LET’S ASK MARION: WHY IS THE FDA HAZARDOUS TO OUR HEALTH?

(With a click of her mouse, EatingLiberally’s kat corners Dr. Marion Nestle, NYU professor of nutrition and author of Food Politics and What to Eat:)

Kat: An advisory board released a report on the FDA last Friday that depicts an agency so ill-equipped and disorganized that it’s incapable of effectively safeguarding our health and may even be jeopardizing our lives. One of the advisors called the current state of the FDA a crisis, and blamed “a cabal of Congressional majorities and presidential administrations that has serially stripped the agency of assets.”

So the agency entrusted to protect Americans’ health has been systematically gutted by our politicians. Why? Whose interests are being served? Can you shed some light on the behind-the-scene forces that have left the FDA so toothless?

Dr. Nestle: Ah yes. The latest report from the FDA's Science Board. I was a consumer representative to that Board some years ago. If the Board was doing this sort of thing then, I might have stayed on it. The report is scathing, and is particularly tough on the parts that I care about: food regulation and food safety. These come under the purview of the Center for Food Safety and Applied Nutrition (CFSAN), which has lost 15% of its employees since 1992.

How did this happen?
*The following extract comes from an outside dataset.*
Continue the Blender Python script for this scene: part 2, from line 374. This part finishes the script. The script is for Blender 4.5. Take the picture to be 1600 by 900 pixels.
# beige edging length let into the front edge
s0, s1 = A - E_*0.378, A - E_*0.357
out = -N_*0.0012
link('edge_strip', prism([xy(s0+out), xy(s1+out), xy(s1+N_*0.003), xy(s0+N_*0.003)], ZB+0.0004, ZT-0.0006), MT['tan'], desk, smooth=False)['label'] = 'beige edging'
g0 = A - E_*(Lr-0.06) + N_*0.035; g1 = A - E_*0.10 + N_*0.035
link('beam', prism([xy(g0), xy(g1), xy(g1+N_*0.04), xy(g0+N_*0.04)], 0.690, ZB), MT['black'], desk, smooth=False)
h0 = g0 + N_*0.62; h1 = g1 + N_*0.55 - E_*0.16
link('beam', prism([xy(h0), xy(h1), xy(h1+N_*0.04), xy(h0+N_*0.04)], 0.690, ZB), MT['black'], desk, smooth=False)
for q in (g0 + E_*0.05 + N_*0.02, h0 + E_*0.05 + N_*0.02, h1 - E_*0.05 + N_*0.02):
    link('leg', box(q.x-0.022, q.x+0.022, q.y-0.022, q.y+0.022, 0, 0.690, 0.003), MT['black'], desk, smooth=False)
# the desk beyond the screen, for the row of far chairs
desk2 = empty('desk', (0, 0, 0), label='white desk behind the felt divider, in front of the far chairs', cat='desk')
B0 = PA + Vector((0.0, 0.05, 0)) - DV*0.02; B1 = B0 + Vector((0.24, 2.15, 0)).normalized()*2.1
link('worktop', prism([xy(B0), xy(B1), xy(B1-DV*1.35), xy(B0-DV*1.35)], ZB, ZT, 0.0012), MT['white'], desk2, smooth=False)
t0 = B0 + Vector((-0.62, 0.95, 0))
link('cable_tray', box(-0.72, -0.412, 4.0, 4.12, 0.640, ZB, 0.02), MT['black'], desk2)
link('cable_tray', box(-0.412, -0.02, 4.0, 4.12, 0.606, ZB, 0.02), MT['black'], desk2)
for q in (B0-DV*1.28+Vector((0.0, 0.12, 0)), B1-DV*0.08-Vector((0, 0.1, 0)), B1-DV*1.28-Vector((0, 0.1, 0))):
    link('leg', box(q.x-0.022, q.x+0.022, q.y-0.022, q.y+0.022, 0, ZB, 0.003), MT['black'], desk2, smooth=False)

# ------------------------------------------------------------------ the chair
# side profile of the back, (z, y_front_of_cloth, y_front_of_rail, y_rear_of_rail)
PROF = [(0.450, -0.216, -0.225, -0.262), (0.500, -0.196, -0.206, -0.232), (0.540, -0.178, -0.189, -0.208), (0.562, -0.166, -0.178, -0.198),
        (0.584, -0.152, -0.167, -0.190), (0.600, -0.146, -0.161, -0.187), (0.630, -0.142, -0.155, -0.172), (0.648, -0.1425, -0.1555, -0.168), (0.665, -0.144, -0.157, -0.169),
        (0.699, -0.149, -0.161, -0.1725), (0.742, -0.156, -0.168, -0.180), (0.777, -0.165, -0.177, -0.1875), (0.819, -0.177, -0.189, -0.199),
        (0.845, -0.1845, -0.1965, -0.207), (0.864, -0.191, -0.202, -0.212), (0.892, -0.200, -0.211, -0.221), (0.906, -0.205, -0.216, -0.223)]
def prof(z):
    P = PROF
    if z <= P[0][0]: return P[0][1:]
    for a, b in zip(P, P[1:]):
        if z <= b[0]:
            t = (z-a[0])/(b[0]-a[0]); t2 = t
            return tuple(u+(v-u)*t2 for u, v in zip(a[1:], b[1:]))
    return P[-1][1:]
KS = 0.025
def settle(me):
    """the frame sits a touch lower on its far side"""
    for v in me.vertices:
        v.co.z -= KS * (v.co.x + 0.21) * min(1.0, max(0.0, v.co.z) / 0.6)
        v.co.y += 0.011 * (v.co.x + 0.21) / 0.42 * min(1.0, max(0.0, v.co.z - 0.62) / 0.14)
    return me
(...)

Politics, big time. The FDA used to be the jewel in the crown of American government, an agency relatively free of political influence, devoted to public health. But it went too far. It took on the dietary supplement industry in the 1980s and got creamed for it in the 1990s.
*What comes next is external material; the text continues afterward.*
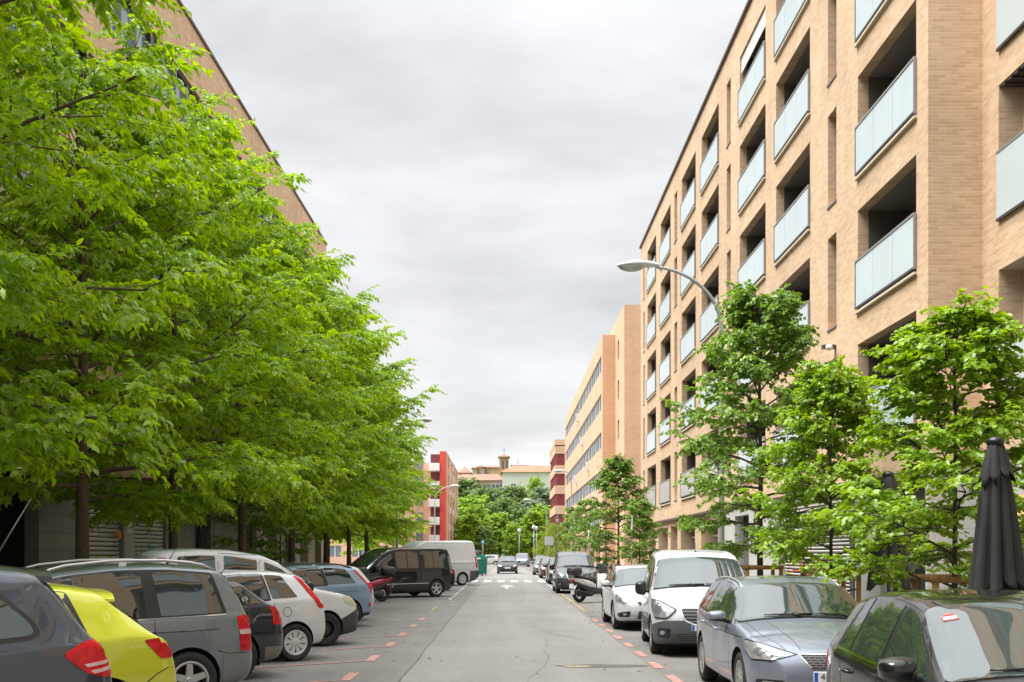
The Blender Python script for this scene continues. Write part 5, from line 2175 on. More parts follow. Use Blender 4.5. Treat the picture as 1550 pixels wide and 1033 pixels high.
# ---- L2: lime hatchback
sp_lime = base(4.06, 1.70, 1.48, .84, 2.47, .305,
    [(0, .44), (.02, .58), (.07, .68), (.25, .78), (.7, .90), (1.0, .96), (1.1, .99), (1.85, 1.39), (2.15, 1.445), (2.6, 1.48), (3.1, 1.465), (3.40, 1.42), (3.86, 1.03), (3.96, .90), (4.02, .68), (4.06, .5)],
    [(0, .65), (1.0, .88), (2.2, .93), (3.6, 1.03), (4.06, .94)],
    windows=wins((1.36, 2.14, 1.84, 2.10), (2.22, 2.86, 2.18, 2.78), (2.90, 3.12, 2.82, 2.98), drop=.085),
    dlo=dlo(1.26, 3.20, 1.76, 3.04), ws=(1.12, 1.88), rw=(3.84, 3.46), rw_half=.66, rim='five',
    gaps=[[(1.3, .9), (1.26, .58), (1.32, .24), (2.16, .22)], [(2.18, .93), (2.2, .24)], [(3.06, .96), (2.96, .62), (2.82, .48), (2.78, .24)], [(3.66, .56), (3.80, .66), (3.9, .70), (4.02, .70)]],
    mirror=(1.45, .98, C_lime), handles=[(2.04, .80), (2.88, .84)], spoiler=(3.34, .17, .60, .035, -.02),
    patches=[
        ('tail_light', [M_redl], [([(3.68, .8, .965), (3.92, .76, .975), (4.02, .66, .93), (4.03, .66, .80), (3.86, .80, .785)], (.6, -.8, 0), 0, .008, .04)], True),
    ], plates=[('rear', .55, '')])
def lime_extra(car, root, col):
    mm = MB()
    d = Vector((.62, 0, -.78)).normalized()
    hp, hn = car.hit((car.L / 2 - 3.80, 0, 1.05), d)
    p0 = hp + hn * .03
    mm.tube([hp, p0, hp + Vector((.06, .2, .11)) + hn * .03, hp + Vector((.10, .38, .15)) + hn * .025], [.03, .028, .014, .008], 8)
    mm.build('rear_wiper', M_trim, root)
sp_lime['extra'] = [lime_extra]

# ---- L3: grey people carrier
sp_touran = base(4.41, 1.80, 1.64, .88, 2.68, .322,
    [(0, .46), (.02, .64), (.07, .76), (.25, .88), (.7, 1.0), (1.0, 1.06), (1.1, 1.09), (1.85, 1.50), (2.15, 1.57), (2.7, 1.63), (3.4, 1.635), (3.98, 1.59), (4.12, 1.54), (4.26, 1.22), (4.33, 1.0), (4.38, .7), (4.41, .5)],
    [(0, .72), (1.05, .975), (2.4, 1.0), (4.1, 1.05), (4.41, 1.0)], tumble=.16,
    windows=wins((1.40, 2.26, 1.86, 2.22), (2.36, 3.10, 2.32, 3.04), (3.24, 3.96, 3.18, 3.82), drop=.095),
    dlo=dlo(1.30, 4.02, 1.78, 3.88, drop=.075), ws=(1.12, 1.88), rw=(4.24, 4.08), rim='five',
    gaps=[[(1.32, .98), (1.28, .6), (1.34, .24), (2.26, .22)], [(2.30, 1.0), (2.32, .24)], [(3.16, 1.02), (3.17, .72), (3.04, .55), (2.92, .24)], [(3.88, .64), (4.02, .60), (4.36, .60)], [(1.4, .84), (3.9, .88)]],
    mirror=(1.5, 1.05, C_grey), handles=[(2.16, .86), (3.06, .88)], rails=(2.0, 3.95, .58, .055), aerial=(3.6, .16, .1),
    clad=[([(3.95, None, (1, 0, 0)), (4.0, .585, (.0, 0, 1))], paint('paint_grey_bumper', (.16, .175, .185), .3, .5), .007, 'bumper')],
    patches=[
        ('tail_light', [M_redl, M_redl2], [([(4.20, .88, 1.02), (4.33, .80, 1.03), (4.39, .74, .62), (4.22, .86, .62)], (.62, -.78, 0), 0, .008, .03),
            ([(4.21, .88, .865), (4.36, .78, .865), (4.37, .76, .81), (4.22, .87, .81)], (.62, -.78, 0), 1, .012, .01)], True),
        ('window_trim', [M_chrome], [([(1.36, .9, .985), (2.4, .9, 1.006), (4.0, .9, 1.052), (4.0, .9, 1.038), (2.4, .9, .992), (1.36, .9, .971)], SIDE, 0, .006, 0)], True),
    ], plates=[('rear', .80, '')])
# bumper copy keeps the rear: planes remove the front (normal +x = towards the nose)

# ---- L4: black hatchback
sp_l4 = base(4.28, 1.78, 1.47, .88, 2.58, .318,
    [(0, .44), (.02, .58), (.06, .68), (.22, .79), (.6, .90), (1.04, .985), (1.12, 1.005), (1.95, 1.40), (2.2, 1.44), (2.65, 1.47), (3.2, 1.45), (3.68, 1.36), (4.02, 1.10), (4.16, .96), (4.24, .70), (4.28, .5)],
    [(0, .66), (1, .905), (2.2, .94), (3.9, 1.03), (4.28, .97)],
    windows=wins((1.42, 2.28, 1.93, 2.24), (2.37, 3.05, 2.33, 2.95), (3.10, 3.86, 3.00, 3.58)),
    dlo=dlo(1.30, 3.94, 1.84, 3.66), ws=(1.14, 2.0), rw=(4.02, 3.78), rim='black',
    gaps=[[(2.33, .95), (2.34, .24)], [(3.36, .97), (3.22, .62), (3.05, .48)], [(4.06, .74), (3.96, .62), (3.80, .52)]],
    mirror=(1.52, .985, C_navy), handles=[(2.18, .80), (3.08, .83)], aerial=(3.55, .22, .14),
    patches=[('tail_light', [M_redl, M_redl2], [([(3.98, .82, 1.0), (4.14, .76, .99), (4.23, .7, .86), (4.23, .7, .74), (4.02, .82, .745), (4.03, .82, .86)], (.62, -.78, 0), 0, .008, .03), ([(4.14, .76, .90), (4.2, .72, .90), (4.2, .72, .84), (4.14, .76, .84)], (.62, -.78, 0), 1, .012, .01)], True)],
    clad=[([(3.9, None, (1, 0, 0)), (4.0, .44, (0, 0, 1))], paint('bumper_dusty', (.17, .155, .135), 0, .6), .007, 'bumper')],
    plates=[('rear', .80, '')])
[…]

And in the early 1990s, it tried to take on the tobacco industry and get cigarettes regulated as drugs. That did it. Congress passed a series of Acts, one after the other, each further weakening the FDA's regulatory authority. When 9/11 happened, I thought things might change for the better. A safe food supply is, after all, an essential component of homeland security.
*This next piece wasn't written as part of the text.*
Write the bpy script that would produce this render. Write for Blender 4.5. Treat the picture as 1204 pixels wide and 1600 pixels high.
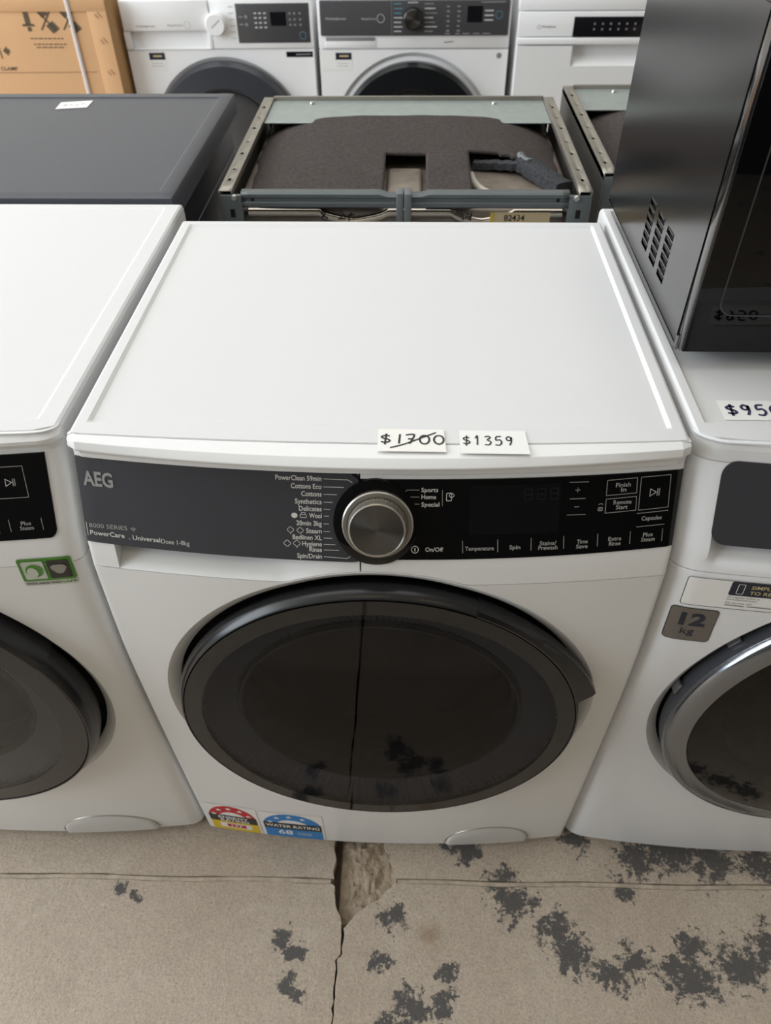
import bpy, bmesh, math, random
from mathutils import Vector, Matrix, noise
R0 = random.Random(7)
PI = math.pi
for o in list(bpy.data.objects): bpy.data.objects.remove(o)
scene = bpy.context.scene
COL = scene.collection

# ------------------------------------------------------------------ camera
cd = bpy.data.cameras.new('camera'); cam = bpy.data.objects.new('camera', cd); COL.objects.link(cam)
cam.location = (0.03272, -0.56386, 1.29872)
cam.rotation_euler = (0.80698, 0.00984, 0.03248)
cd.sensor_fit = 'VERTICAL'; cd.sensor_height = 36.0; cd.lens = 36.0 * 1187.4 / 1600.0
cd.clip_start = 0.02
cd.dof.use_dof = True; cd.dof.focus_distance = 0.86; cd.dof.aperture_fstop = 7.5
scene.camera = cam

# ------------------------------------------------------------------ world, lights, exposure
w = bpy.data.worlds.new('world'); scene.world = w; w.use_nodes = True
w.node_tree.nodes['Background'].inputs[0].default_value = (0.74, 0.84, 1.0, 1)
w.node_tree.nodes['Background'].inputs[1].default_value = 0.6
def area(name, loc, rot, sx, sy, power, col):
    l = bpy.data.lights.new(name, 'AREA'); l.shape = 'RECTANGLE'; l.size = sx; l.size_y = sy
    l.energy = power; l.color = col
    o = bpy.data.objects.new(name, l); o.location = loc; o.rotation_euler = rot; COL.objects.link(o); return o
area('roof_skylight', (-0.6, 1.15, 3.28), (0, 0, 0), 3.2, 3.0, 74, (0.955, 0.975, 1.0))
area('shop_front_daylight', (-4.3, -0.1, 2.0), (0, -PI/2, 0), 2.7, 5.0, 470, (0.88, 0.945, 1.0))
vs = scene.view_settings
vs.view_transform = 'Standard'; vs.look = 'None'; vs.gamma = 1.0; vs.use_curve_mapping = False
vs.exposure = -0.85

# ------------------------------------------------------------------ materials
def lin(c):
    if isinstance(c, str):
        c = c.lstrip('#'); c = [int(c[i:i+2], 16) / 255 for i in (0, 2, 4)]
    return tuple((x / 12.92 if x <= .04045 else ((x + .055) / 1.055) ** 2.4) for x in c) + (1,)
M = {}
def mat(name, color, rough=.4, metal=0., bump=None, var=None, coat=0., spec=.5, emit=None):
    m = bpy.data.materials.new(name); m.use_nodes = True
    nt = m.node_tree; b = nt.nodes['Principled BSDF']
    c = lin(color)
    b.inputs['Base Color'].default_value = c
    b.inputs['Roughness'].default_value = rough; b.inputs['Metallic'].default_value = metal
    b.inputs['Coat Weight'].default_value = coat; b.inputs['Specular IOR Level'].default_value = spec
    if emit: b.inputs['Emission Color'].default_value = lin(color); b.inputs['Emission Strength'].default_value = emit
    tc = nt.nodes.new('ShaderNodeTexCoord')
    if var:
        n = nt.nodes.new('ShaderNodeTexNoise'); n.inputs['Scale'].default_value = var[0]; n.inputs['Detail'].default_value = 6
        r = nt.nodes.new('ShaderNodeMapRange'); r.inputs['From Min'].default_value = .3; r.inputs['From Max'].default_value = .7
        r.inputs['To Min'].default_value = 1 - var[1]; r.inputs['To Max'].default_value = 1 + var[1]
        mx = nt.nodes.new('ShaderNodeMix'); mx.data_type = 'RGBA'; mx.blend_type = 'MULTIPLY'; mx.inputs[0].default_value = 1
        nt.links.new(tc.outputs['Object'], n.inputs['Vector']); nt.links.new(n.outputs['Fac'], r.inputs['Value'])
        mx.inputs[6].default_value = c; nt.links.new(r.outputs[0], mx.inputs[7]); nt.links.new(mx.outputs[2], b.inputs['Base Color'])
    if bump:
        n2 = nt.nodes.new('ShaderNodeTexNoise'); n2.inputs['Scale'].default_value = bump[0]; n2.inputs['Detail'].default_value = 4
        bp = nt.nodes.new('ShaderNodeBump'); bp.inputs['Strength'].default_value = bump[1]; bp.inputs['Distance'].default_value = bump[2] if len(bump) > 2 else .001
        nt.links.new(tc.outputs['Object'], n2.inputs['Vector']); nt.links.new(n2.outputs['Fac'], bp.inputs['Height']); nt.links.new(bp.outputs[0], b.inputs['Normal'])
    M[name] = m; return m
mat('white', '#eeeeed', .3, var=(6, .008))
mat('white_top', '#e0e0e0', .38, bump=(900, .06, .0004))
mat('white_blue', '#ecedef', .28)
mat('white_back', '#f3f3f3', .35)
mat('drawer_grey', '#38383d', .5, var=(900, .05))
mat('gloss_black', '#060608', .06)
mat('display', '#0e0f11', .12)
mat('segment', '#1c1d20', .3)
mat('rim_black', '#17181a', .24)
mat('rim_grey', '#3b3d42', .28)
mat('rim_chrome', '#8b8e94', .18, metal=.9)
mat('rib_black', '#666b76', .35)
mat('rib_grey', '#b9c0ca', .4)
mat('rubber', '#141414', .8)
mat('gasket_grey', '#5a5a5a', .7)
mat('drum', '#8f8b84', .4, metal=.6)
mat('print', '#d6d5cf', .5)
mat('print_dim', '#a9a8a4', .5)
mat('logo', '#a9a9a6', .35, metal=.3)
mat('silver', '#b9b5ac', .3, metal=.85)
mat('silver_line', '#c9c0ac', .3, metal=.6)
mat('paper', '#f2f1ee', .6)
mat('paper_cream', '#f3f1eb', .6)
mat('ink', '#26262a', .6)
mat('ink_navy', '#1b2233', .45)
mat('ink_blue', '#3e3a55', .5)
mat('gold_print', '#cbb98a', .5)
mat('badge', '#75706a', .38, metal=.35)
mat('label_red', '#c9202c', .5); mat('label_yellow', '#e6c31d', .5); mat('label_blue', '#2b86cf', .5); mat('label_black', '#2b2b29', .5)
mat('label_green', '#4f8f2e', .45); mat('label_pale', '#c9cdc0', .5); mat('label_dark', '#36332f', .5); mat('label_grey', '#9b978c', .5)
mat('flap', '#d9d9d8', .25)
mat('graphite', '#474a52', .38, var=(30, .03)); mat('graphite_side', '#33343a', .35)
mat('graphite_edge', '#8a8a8c', .4)
mat('galv', '#a9b3b1', .42, metal=.55, var=(45, .06), bump=(60, .05))
mat('steel_side', '#a3a09b', .34, metal=.75, var=(12, .06))
mat('flange', '#9b968c', .4, metal=.6, var=(40, .07))
mat('crossbar', '#6d7476', .42, metal=.45, var=(20, .05))
mat('clip_grey', '#6b6f71', .5)
mat('tub_steel', '#c4bcb0', .16, metal=1.0, bump=(14, .12, .004))
mat('tub_top', '#8d8277', .4, metal=.3, var=(30, .25), bump=(25, .2, .003))
mat('felt', '#4f4947', .95, var=(160, .2), bump=(420, .5, .0015), spec=.1)
mat('felt_grey', '#4a4b4e', .98, var=(260, .4), bump=(380, .9, .003), spec=.1)
mat('felt_pale', '#83898a', .95, var=(260, .3), bump=(380, .8, .003), spec=.1)
mat('hose_white', '#bdb8aa', .5)
mat('sticker_beige', '#d0bb94', .6); mat('sticker_yellow', '#d5b64c', .6)
mat('screw', '#c9c9c4', .3, metal=.8)
mat('oven_side', '#79797a', .2, metal=1.0); mat('oven_frame', '#7c7c7d', .12, metal=1.0)
mat('oven_glass', '#030304', .03, spec=.3); mat('oven_line', '#3d3d3f', .3); mat('black', '#050505', .7)
mat('card', '#d2a67a', .85, var=(3.5, .04), bump=(80, .1)); mat('card_side', '#b08a5c', .85, var=(5, .06)); mat('card_ink', '#5d503f', .9)
mat('strap', '#e6e2e4', .4); mat('staple', '#8a6446', .6)
mat('westing_dark', '#4d4c4e', .3); mat('westing_black', '#16161a', .2)
mat('print_pale', '#c9c9c6', .5); mat('print_grey', '#8a8a8a', .5); mat('print_teal', '#5f8fa0', .5)
mat('wall', '#d9d4ca', .85, var=(2, .03)); mat('wall_dark', '#4e4a45', .9, var=(2, .05)); mat('ceil', '#e4e2dc', .9)
mat('lamp', '#ffe9c4', .5, emit=9.0); mat('lamp_body', '#dcdcd8', .5)
mat('pipe', '#9b9b9b', .4)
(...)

But instead of getting a single food safety agency or more resources for FDA, we got the Department of Homeland Security. And in our current "the less regulation the better" atmosphere, the FDA has gotten weaker and weaker. It is ironic that the Food Marketing Institute and other food trade groups are now begging for stronger federal regulations. The public has lost confidence in the food supply and that's not so good for business. So maybe corporations will start pressuring Congress to give the FDA more resources and stronger authority? It's a thought.